Leave out the pictures and print only the lines from the one with "Generate a Blender" through the one with "from mathutils import Vector, Matrix", exactly as they are.

INPUT FOR THIS TASK ▸
## BEGIN
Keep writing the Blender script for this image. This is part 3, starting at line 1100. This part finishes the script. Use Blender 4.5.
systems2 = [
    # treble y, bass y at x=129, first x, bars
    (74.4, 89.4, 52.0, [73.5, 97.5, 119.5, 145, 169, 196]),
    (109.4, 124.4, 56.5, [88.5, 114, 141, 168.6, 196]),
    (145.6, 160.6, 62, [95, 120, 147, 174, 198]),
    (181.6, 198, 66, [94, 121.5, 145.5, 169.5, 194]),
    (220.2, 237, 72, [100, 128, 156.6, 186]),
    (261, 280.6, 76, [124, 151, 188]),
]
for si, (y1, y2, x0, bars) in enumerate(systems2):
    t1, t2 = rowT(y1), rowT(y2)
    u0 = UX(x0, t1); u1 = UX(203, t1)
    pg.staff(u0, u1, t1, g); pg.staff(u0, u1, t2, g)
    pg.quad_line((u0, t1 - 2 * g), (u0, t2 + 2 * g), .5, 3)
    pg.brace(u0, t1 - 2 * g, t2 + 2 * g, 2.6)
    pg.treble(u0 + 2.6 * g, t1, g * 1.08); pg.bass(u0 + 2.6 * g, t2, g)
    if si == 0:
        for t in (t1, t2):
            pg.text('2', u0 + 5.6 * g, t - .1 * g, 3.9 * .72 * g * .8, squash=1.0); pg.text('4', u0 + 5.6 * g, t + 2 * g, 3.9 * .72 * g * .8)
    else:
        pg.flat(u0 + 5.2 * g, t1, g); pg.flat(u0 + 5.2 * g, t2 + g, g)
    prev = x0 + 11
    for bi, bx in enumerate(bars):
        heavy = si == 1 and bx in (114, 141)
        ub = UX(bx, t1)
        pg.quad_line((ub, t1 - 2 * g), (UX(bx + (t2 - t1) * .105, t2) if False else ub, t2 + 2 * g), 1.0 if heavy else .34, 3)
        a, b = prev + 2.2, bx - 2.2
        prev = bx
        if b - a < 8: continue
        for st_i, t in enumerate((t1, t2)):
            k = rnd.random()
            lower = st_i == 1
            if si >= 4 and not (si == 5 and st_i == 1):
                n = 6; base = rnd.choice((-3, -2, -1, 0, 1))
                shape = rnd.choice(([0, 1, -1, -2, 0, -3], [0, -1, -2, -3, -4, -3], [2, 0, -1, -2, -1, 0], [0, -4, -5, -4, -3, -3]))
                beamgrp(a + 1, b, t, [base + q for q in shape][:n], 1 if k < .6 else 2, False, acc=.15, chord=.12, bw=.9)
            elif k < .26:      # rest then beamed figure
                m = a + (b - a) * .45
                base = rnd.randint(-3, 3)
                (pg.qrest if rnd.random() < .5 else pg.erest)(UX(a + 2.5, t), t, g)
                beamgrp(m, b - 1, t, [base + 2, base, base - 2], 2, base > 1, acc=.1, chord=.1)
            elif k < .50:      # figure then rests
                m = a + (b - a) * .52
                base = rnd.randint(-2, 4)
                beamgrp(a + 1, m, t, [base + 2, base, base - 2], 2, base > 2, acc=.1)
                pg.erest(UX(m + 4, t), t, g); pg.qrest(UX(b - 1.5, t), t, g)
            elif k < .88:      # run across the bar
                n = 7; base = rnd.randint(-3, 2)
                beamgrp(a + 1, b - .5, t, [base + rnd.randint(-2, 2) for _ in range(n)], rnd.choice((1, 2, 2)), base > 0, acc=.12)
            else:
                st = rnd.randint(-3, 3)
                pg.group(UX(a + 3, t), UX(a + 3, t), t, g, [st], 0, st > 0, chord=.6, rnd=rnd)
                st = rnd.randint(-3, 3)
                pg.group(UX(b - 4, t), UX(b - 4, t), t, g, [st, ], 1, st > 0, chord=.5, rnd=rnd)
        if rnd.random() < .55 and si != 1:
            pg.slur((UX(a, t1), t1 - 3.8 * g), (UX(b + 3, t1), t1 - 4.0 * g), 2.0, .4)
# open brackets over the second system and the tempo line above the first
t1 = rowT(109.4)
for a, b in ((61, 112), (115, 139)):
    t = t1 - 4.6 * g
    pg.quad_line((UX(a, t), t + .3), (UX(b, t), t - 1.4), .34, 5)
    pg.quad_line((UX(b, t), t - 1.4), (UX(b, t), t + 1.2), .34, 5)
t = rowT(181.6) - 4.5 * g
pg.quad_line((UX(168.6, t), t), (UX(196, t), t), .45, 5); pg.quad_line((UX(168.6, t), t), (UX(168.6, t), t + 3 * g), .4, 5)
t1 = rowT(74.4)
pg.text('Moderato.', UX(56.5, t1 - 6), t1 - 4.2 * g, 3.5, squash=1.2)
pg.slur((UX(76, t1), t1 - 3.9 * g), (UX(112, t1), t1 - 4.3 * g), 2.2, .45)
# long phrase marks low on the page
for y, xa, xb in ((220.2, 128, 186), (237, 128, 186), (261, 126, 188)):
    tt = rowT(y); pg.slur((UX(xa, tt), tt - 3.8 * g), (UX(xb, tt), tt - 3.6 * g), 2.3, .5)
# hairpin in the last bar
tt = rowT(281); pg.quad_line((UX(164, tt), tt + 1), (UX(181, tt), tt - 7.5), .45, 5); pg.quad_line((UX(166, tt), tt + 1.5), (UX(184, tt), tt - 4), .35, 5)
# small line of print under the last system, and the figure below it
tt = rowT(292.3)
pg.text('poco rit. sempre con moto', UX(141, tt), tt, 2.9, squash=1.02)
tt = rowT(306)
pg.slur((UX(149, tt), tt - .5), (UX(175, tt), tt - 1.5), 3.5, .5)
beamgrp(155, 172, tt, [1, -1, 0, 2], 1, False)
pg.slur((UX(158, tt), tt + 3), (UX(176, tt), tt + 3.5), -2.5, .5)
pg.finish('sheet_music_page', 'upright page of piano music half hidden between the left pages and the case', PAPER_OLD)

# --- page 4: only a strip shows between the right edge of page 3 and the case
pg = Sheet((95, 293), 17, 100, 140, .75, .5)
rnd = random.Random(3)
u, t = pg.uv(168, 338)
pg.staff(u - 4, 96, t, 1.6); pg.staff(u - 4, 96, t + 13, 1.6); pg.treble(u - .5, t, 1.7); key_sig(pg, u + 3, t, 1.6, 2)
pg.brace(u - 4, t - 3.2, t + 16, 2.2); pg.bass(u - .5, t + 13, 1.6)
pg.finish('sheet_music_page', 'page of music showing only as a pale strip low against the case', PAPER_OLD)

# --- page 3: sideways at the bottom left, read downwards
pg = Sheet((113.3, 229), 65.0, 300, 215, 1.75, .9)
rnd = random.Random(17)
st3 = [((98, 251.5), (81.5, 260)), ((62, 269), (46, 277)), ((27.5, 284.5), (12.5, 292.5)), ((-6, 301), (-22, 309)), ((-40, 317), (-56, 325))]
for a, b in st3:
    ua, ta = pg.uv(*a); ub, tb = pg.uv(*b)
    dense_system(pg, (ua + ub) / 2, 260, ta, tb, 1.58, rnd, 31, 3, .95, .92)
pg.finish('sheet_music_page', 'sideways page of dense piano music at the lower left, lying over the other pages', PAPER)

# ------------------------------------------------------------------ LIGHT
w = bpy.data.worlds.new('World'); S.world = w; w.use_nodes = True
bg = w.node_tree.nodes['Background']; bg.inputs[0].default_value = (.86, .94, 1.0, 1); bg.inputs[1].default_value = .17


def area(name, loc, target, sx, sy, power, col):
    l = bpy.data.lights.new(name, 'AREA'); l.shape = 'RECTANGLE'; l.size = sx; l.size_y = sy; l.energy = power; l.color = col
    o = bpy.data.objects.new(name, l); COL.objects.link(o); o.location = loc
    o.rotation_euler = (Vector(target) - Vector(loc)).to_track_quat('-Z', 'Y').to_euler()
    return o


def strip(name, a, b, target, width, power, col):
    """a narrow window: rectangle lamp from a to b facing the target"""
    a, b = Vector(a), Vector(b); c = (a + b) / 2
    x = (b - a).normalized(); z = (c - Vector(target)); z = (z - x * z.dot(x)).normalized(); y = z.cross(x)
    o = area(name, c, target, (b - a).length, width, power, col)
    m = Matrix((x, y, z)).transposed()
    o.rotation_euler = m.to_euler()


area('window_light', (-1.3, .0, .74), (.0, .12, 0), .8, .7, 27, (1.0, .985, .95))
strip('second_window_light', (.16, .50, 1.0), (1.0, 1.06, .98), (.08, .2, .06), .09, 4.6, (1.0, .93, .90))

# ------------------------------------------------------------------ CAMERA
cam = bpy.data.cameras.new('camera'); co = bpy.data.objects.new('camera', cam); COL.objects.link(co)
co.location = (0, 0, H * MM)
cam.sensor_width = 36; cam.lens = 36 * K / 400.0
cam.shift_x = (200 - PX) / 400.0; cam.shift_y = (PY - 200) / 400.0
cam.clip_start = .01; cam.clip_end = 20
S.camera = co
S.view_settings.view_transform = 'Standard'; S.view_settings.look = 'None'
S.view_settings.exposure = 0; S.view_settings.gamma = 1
## END
## BEGIN
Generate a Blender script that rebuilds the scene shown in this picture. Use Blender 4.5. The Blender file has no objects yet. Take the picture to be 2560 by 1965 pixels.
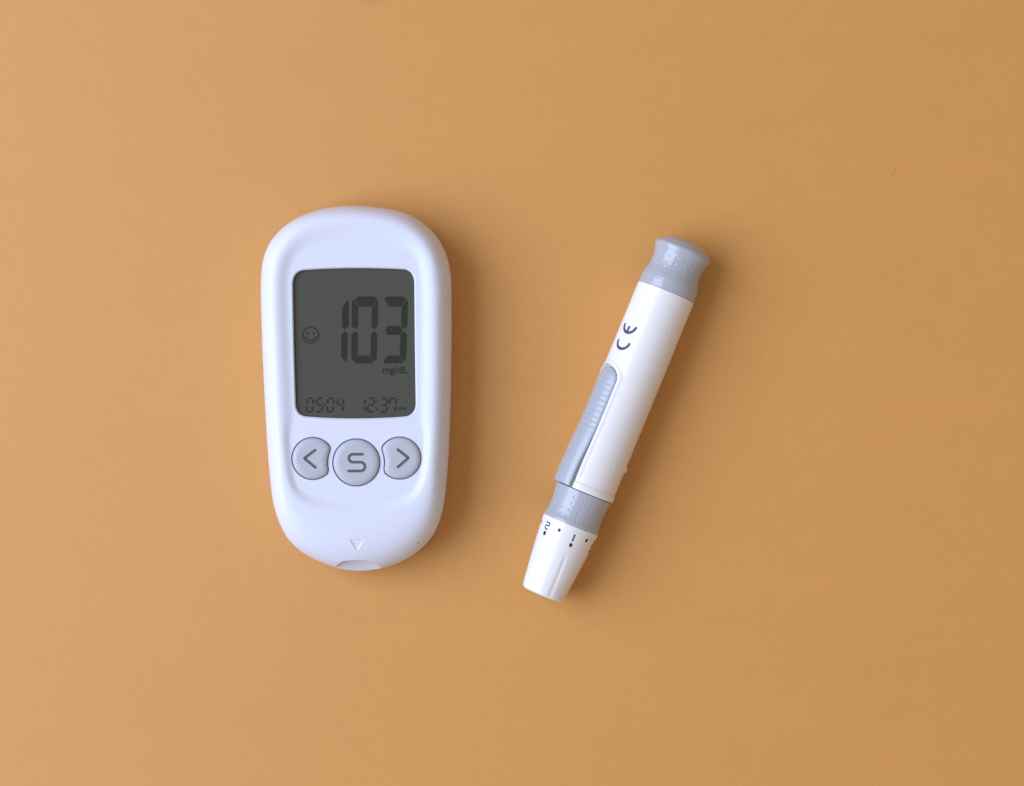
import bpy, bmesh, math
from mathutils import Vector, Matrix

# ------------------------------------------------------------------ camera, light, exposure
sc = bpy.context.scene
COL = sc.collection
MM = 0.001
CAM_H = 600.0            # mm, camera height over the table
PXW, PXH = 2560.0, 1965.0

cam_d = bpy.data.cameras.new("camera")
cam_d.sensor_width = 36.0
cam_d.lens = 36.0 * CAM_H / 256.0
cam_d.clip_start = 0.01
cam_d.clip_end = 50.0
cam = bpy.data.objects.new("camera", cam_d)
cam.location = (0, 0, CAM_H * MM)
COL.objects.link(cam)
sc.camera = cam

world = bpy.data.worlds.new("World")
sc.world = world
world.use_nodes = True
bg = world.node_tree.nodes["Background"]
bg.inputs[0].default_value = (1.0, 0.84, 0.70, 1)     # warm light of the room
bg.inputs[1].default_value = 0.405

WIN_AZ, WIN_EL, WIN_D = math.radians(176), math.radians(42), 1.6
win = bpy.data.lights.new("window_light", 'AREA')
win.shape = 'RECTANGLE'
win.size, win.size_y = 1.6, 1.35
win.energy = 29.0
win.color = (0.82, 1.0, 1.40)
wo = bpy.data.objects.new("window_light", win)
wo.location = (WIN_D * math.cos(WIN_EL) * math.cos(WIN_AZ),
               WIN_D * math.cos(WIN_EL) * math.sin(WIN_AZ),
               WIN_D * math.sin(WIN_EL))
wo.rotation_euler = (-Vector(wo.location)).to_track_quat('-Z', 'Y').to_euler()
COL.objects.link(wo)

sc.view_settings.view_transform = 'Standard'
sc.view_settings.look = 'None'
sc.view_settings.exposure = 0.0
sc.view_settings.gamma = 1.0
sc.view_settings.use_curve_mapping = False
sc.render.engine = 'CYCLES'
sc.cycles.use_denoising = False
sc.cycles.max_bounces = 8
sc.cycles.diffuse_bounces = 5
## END
## BEGIN
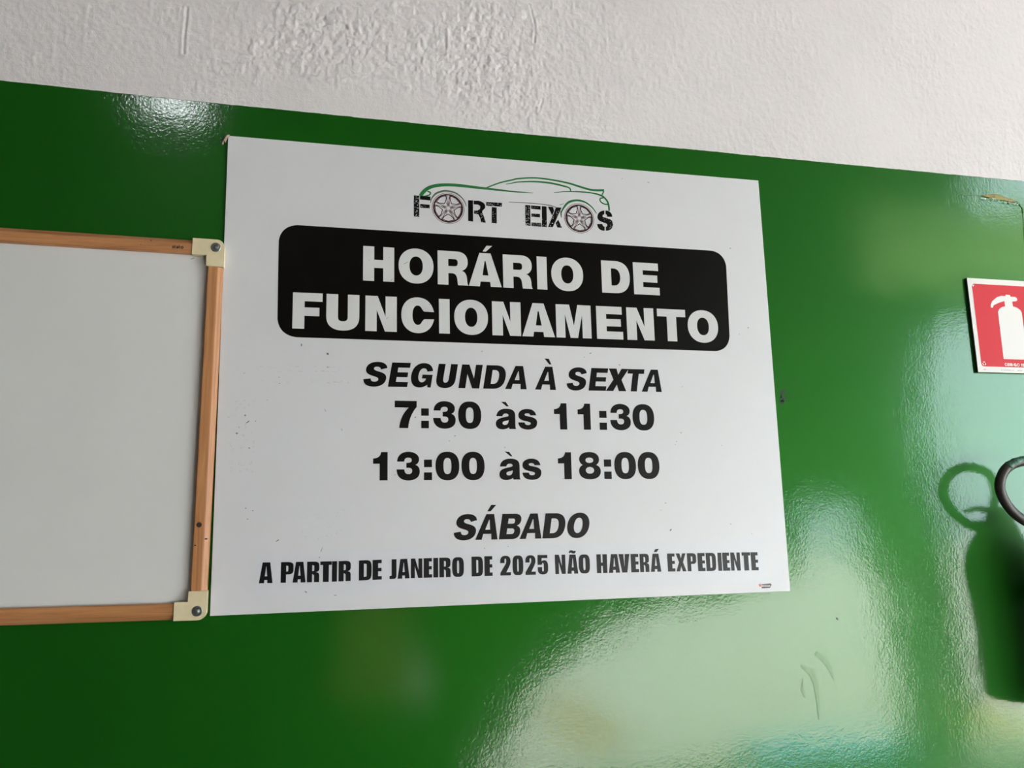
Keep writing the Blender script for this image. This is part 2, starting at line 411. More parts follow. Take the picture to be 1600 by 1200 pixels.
## END
EXPECTED OUTPUT ▸
Generate a Blender script that rebuilds the scene shown in this picture. Use Blender 4.5. The Blender file has no objects yet. Take the picture to be 2560 by 1965 pixels.
import bpy, bmesh, math
from mathutils import Vector, Matrix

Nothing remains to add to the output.